The nation’s leading voting equipment vendor made the bombastic claim that foreign spies may be infiltrating events where ethical hackers test vulnerabilities in voting machines — such as the Def Con hacking conference that took place this month in Las Vegas — to glean intelligence on how to hack an election. “[F]orums open to anonymous hackers must be viewed with caution, as they may be a green light for foreign intelligence operatives who attend for purposes of corporate and international espionage,” Election Systems and Software wrote in a letter made public Monday to a bipartisan group of lawmakers on the Senate Intelligence Committee. ES&S was responding to bipartisan group of lawmakers on the Senate Intelligence Committee who inquired about the security of the company’s machines after researchers at Def Con discovered new vulnerabilities in voting equipment made by ES&S and other vendors. Yet the company’s response took issue with the idea of testing by independent hackers in the first place: “We believe that exposing technology in these kinds of environments makes hacking elections easier, not harder, and we suspect that our adversaries are paying very close attention.”
Attacking ethical hackers is likely to be a losing political strategy for ES&S, which is facing intense pressure from Congress and the research community to be more transparent about its machines’ security vulnerabilities. Lawmakers are already batting down the company’s claims and siding with independent cybersecurity experts who want to expose potential weaknesses in the country’s election systems before the November midterms — suggesting both a real concern about the security of the equipment and a growing acceptance of “white hat” hacking.

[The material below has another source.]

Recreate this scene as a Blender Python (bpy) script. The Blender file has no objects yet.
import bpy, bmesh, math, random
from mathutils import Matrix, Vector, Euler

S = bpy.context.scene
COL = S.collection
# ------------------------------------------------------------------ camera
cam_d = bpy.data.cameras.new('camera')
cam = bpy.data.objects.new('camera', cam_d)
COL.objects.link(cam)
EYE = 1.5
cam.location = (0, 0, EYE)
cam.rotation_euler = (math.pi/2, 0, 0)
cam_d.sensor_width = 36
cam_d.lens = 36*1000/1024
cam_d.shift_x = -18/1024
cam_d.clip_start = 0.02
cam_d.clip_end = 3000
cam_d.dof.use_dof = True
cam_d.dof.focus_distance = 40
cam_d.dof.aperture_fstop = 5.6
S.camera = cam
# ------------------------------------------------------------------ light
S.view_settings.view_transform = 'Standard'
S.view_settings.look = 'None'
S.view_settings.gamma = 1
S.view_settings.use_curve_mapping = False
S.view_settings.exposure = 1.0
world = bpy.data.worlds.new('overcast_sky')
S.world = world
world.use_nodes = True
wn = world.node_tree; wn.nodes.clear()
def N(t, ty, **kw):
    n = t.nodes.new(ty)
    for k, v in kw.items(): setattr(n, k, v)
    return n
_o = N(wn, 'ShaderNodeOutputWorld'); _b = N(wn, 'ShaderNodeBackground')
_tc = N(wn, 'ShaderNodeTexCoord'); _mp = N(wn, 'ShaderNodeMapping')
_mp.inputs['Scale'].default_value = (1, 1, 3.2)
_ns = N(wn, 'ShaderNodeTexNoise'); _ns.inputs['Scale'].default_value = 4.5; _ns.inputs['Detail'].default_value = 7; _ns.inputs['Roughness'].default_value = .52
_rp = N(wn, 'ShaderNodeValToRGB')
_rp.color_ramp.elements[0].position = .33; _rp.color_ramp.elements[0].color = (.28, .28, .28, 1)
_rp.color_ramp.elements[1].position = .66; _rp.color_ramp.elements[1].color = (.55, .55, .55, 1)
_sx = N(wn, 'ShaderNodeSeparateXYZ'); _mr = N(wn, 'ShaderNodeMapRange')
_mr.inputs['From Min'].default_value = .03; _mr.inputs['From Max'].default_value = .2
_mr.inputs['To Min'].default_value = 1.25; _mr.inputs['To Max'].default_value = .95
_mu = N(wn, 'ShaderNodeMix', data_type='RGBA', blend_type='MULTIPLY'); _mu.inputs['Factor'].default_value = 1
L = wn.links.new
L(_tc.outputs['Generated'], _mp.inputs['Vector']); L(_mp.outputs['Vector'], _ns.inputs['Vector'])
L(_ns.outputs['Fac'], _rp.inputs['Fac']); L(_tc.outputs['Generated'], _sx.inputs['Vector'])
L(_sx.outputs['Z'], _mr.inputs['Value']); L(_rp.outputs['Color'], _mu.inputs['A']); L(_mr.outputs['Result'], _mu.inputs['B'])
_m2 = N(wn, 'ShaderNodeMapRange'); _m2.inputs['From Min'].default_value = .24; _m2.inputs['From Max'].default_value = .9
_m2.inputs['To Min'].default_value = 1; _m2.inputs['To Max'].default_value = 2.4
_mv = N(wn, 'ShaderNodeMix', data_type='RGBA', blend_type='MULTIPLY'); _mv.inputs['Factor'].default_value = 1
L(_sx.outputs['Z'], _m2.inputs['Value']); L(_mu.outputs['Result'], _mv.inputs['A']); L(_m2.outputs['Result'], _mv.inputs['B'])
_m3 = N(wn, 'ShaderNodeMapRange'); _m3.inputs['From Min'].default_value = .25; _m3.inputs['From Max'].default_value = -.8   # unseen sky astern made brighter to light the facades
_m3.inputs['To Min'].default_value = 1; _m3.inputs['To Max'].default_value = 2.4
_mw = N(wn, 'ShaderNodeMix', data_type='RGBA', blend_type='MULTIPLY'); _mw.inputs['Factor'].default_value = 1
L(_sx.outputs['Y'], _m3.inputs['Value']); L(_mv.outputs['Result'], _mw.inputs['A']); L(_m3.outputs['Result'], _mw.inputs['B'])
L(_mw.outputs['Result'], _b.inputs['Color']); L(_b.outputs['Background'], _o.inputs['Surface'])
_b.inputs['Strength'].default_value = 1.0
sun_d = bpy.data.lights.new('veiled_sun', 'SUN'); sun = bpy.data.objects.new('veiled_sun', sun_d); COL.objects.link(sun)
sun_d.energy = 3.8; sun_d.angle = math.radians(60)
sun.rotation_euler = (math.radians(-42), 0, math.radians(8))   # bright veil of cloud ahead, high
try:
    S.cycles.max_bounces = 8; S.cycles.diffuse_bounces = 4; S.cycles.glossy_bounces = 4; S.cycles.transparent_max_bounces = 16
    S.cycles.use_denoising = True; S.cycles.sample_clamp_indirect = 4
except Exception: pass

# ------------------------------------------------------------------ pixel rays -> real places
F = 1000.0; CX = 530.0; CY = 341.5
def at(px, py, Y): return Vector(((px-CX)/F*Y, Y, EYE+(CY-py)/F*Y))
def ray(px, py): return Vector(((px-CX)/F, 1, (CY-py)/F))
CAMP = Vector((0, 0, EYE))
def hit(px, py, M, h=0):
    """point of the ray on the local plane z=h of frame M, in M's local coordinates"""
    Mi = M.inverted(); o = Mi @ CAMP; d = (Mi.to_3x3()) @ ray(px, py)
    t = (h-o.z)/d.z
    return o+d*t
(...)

Senate Intelligence Committee Vice Chairman Mark R. Warner (D-Va.) “is not satisfied with this response,” a Warner spokesman said in an email. “In particular, the company’s suggestion that making machines accessible somehow makes them more vulnerable is silly and contrary to all evidence.”
A spokesman for Sen. Kamala D. Harris (D-Calif.) said it was “unacceptable that ES&S continues to dismiss the very real security concerns that Def Con raised.”
“Independent security research does not jeopardize election integrity — instead it helps us design more secure voting systems,” the spokesman told me in an email.
Warner and Harris, along with Sen. Susan Collins (R-Maine) and Sen. James Lankford (R-Okla.), wrote to ES&S after Def Con, expressing concerns that voting machine vendors “may not be prepared for the growing threats to our elections.” They also asked whether ES&S would provide its equipment to “qualified, good faith cybersecurity researchers” for independent testing.
In its response, first reported by Politico, ES&S said it would do so. But in the same breath, the company argued against hacking its machines in these kinds of forums and suggested there may be something more nefarious at play: “We strongly urge you to, in your capacity as members of the Select Committee, reach out to your contacts in the Intelligence Committee and make your own assessment regarding the presence of foreign adversaries in these anonymous forums.”